> _The exercise_:
Take the lines from the beginning of the data below through the line holding "box('trim_2', HALL_X, HALL_X" and return exactly those.

> _Recorded information_:
▼

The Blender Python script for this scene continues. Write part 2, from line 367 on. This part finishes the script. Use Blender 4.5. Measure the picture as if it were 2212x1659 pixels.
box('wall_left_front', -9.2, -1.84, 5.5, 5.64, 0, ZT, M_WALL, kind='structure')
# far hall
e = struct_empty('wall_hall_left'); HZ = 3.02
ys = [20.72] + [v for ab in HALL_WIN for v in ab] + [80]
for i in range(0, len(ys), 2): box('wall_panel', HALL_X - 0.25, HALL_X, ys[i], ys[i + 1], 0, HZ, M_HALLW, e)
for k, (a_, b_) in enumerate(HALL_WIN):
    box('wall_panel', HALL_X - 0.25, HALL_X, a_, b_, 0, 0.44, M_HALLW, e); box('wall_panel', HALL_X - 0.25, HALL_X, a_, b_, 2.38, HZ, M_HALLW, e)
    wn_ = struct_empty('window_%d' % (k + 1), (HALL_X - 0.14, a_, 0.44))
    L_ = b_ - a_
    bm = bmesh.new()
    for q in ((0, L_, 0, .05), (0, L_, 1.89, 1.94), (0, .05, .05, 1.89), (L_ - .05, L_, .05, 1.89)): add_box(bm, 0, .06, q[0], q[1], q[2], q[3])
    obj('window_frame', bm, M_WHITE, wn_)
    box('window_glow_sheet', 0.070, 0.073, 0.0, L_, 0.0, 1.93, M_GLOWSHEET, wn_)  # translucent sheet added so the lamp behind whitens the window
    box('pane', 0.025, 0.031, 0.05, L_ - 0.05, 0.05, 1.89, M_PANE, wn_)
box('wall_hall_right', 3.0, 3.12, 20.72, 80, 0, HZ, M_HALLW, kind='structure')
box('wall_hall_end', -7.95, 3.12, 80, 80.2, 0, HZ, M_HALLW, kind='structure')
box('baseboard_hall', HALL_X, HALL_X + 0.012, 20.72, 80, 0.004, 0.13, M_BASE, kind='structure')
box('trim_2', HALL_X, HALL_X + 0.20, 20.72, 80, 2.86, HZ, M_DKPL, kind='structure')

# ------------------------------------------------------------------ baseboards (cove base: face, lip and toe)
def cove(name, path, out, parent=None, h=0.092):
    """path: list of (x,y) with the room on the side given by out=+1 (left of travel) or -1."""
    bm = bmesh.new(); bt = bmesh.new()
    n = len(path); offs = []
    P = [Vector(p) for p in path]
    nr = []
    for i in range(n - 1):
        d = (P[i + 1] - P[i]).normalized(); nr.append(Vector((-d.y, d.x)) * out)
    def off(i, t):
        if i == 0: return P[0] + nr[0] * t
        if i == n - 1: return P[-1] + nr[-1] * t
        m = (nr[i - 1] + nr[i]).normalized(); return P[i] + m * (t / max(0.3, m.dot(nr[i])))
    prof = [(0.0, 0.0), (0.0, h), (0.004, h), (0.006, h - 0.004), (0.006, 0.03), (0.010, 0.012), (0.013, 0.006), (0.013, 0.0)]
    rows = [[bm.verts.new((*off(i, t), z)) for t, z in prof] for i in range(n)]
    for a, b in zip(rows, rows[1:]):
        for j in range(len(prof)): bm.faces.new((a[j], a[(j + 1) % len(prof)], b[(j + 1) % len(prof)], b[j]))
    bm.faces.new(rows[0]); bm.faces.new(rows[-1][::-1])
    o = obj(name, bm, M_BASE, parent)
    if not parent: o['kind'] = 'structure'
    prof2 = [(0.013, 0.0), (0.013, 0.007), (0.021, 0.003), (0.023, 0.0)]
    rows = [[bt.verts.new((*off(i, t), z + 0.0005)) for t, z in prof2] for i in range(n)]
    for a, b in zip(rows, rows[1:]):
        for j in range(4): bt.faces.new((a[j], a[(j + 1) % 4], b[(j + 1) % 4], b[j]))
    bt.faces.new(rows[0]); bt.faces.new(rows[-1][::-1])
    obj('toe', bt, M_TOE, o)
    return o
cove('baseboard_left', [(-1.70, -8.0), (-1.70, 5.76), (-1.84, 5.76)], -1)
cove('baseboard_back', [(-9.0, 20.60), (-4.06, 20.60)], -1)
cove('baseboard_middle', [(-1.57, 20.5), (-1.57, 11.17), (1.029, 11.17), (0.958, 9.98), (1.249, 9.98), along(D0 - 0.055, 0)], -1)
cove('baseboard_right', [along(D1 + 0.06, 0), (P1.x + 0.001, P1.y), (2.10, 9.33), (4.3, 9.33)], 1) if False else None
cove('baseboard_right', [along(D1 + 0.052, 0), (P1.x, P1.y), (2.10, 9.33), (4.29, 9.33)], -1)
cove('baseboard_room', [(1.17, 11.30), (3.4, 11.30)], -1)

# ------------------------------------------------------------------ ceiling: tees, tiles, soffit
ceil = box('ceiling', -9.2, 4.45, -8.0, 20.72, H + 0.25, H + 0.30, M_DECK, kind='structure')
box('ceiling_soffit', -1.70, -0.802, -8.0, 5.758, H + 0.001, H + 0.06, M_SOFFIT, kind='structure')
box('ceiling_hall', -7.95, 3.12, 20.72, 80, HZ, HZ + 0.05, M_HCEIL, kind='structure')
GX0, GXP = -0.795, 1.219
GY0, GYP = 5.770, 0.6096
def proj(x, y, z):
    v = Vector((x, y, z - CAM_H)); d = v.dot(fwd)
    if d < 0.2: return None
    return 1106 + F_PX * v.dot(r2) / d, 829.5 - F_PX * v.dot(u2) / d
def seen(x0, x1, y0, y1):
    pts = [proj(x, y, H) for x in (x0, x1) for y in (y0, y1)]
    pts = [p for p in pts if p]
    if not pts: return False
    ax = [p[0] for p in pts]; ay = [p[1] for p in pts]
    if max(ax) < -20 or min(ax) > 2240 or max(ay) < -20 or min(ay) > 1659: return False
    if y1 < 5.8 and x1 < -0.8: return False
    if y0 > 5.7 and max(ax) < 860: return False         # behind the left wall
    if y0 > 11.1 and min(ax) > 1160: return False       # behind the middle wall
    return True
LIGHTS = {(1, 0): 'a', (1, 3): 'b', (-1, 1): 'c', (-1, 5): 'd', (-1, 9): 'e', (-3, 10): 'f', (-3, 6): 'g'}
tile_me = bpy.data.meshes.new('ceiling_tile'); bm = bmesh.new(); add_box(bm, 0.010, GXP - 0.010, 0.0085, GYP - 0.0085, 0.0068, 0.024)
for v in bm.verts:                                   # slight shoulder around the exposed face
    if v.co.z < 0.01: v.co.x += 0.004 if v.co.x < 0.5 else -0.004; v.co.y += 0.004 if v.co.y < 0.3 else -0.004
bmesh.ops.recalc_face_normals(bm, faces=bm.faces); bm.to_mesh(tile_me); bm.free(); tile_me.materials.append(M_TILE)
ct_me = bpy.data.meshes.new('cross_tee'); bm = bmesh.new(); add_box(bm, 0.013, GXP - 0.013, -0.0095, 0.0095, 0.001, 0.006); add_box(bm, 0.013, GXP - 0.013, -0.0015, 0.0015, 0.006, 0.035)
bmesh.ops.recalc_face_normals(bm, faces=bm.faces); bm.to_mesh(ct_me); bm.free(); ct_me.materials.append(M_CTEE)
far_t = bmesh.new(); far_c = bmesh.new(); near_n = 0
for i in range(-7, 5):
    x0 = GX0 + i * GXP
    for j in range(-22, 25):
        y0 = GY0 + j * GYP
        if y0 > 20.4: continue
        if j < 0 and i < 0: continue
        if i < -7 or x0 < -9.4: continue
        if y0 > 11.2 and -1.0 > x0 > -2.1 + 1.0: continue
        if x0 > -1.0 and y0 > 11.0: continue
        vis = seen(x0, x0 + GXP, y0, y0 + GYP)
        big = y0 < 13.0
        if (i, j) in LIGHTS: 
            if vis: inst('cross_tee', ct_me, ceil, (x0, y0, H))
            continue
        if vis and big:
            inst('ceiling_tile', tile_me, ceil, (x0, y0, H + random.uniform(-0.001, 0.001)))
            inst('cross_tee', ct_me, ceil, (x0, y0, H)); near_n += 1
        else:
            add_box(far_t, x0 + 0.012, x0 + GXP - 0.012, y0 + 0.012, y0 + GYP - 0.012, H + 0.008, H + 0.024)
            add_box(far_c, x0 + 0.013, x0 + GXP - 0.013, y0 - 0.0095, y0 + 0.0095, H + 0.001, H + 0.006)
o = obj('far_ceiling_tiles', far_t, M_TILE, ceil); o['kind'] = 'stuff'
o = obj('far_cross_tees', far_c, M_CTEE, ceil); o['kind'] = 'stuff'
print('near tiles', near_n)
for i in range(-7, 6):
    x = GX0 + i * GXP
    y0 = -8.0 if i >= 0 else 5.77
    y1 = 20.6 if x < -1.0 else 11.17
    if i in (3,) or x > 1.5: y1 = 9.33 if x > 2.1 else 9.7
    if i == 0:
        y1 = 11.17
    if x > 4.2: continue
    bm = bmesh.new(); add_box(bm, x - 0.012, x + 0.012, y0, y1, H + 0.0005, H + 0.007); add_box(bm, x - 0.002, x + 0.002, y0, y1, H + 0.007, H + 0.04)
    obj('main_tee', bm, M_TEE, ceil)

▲

> _Worked solution_:
The Blender Python script for this scene continues. Write part 2, from line 367 on. This part finishes the script. Use Blender 4.5. Measure the picture as if it were 2212x1659 pixels.
box('wall_left_front', -9.2, -1.84, 5.5, 5.64, 0, ZT, M_WALL, kind='structure')
# far hall
e = struct_empty('wall_hall_left'); HZ = 3.02
ys = [20.72] + [v for ab in HALL_WIN for v in ab] + [80]
for i in range(0, len(ys), 2): box('wall_panel', HALL_X - 0.25, HALL_X, ys[i], ys[i + 1], 0, HZ, M_HALLW, e)
for k, (a_, b_) in enumerate(HALL_WIN):
    box('wall_panel', HALL_X - 0.25, HALL_X, a_, b_, 0, 0.44, M_HALLW, e); box('wall_panel', HALL_X - 0.25, HALL_X, a_, b_, 2.38, HZ, M_HALLW, e)
    wn_ = struct_empty('window_%d' % (k + 1), (HALL_X - 0.14, a_, 0.44))
    L_ = b_ - a_
    bm = bmesh.new()
    for q in ((0, L_, 0, .05), (0, L_, 1.89, 1.94), (0, .05, .05, 1.89), (L_ - .05, L_, .05, 1.89)): add_box(bm, 0, .06, q[0], q[1], q[2], q[3])
    obj('window_frame', bm, M_WHITE, wn_)
    box('window_glow_sheet', 0.070, 0.073, 0.0, L_, 0.0, 1.93, M_GLOWSHEET, wn_)  # translucent sheet added so the lamp behind whitens the window
    box('pane', 0.025, 0.031, 0.05, L_ - 0.05, 0.05, 1.89, M_PANE, wn_)
box('wall_hall_right', 3.0, 3.12, 20.72, 80, 0, HZ, M_HALLW, kind='structure')
box('wall_hall_end', -7.95, 3.12, 80, 80.2, 0, HZ, M_HALLW, kind='structure')
box('baseboard_hall', HALL_X, HALL_X + 0.012, 20.72, 80, 0.004, 0.13, M_BASE, kind='structure')
box('trim_2', HALL_X, HALL_X + 0.20, 20.72, 80, 2.86, HZ, M_DKPL, kind='structure')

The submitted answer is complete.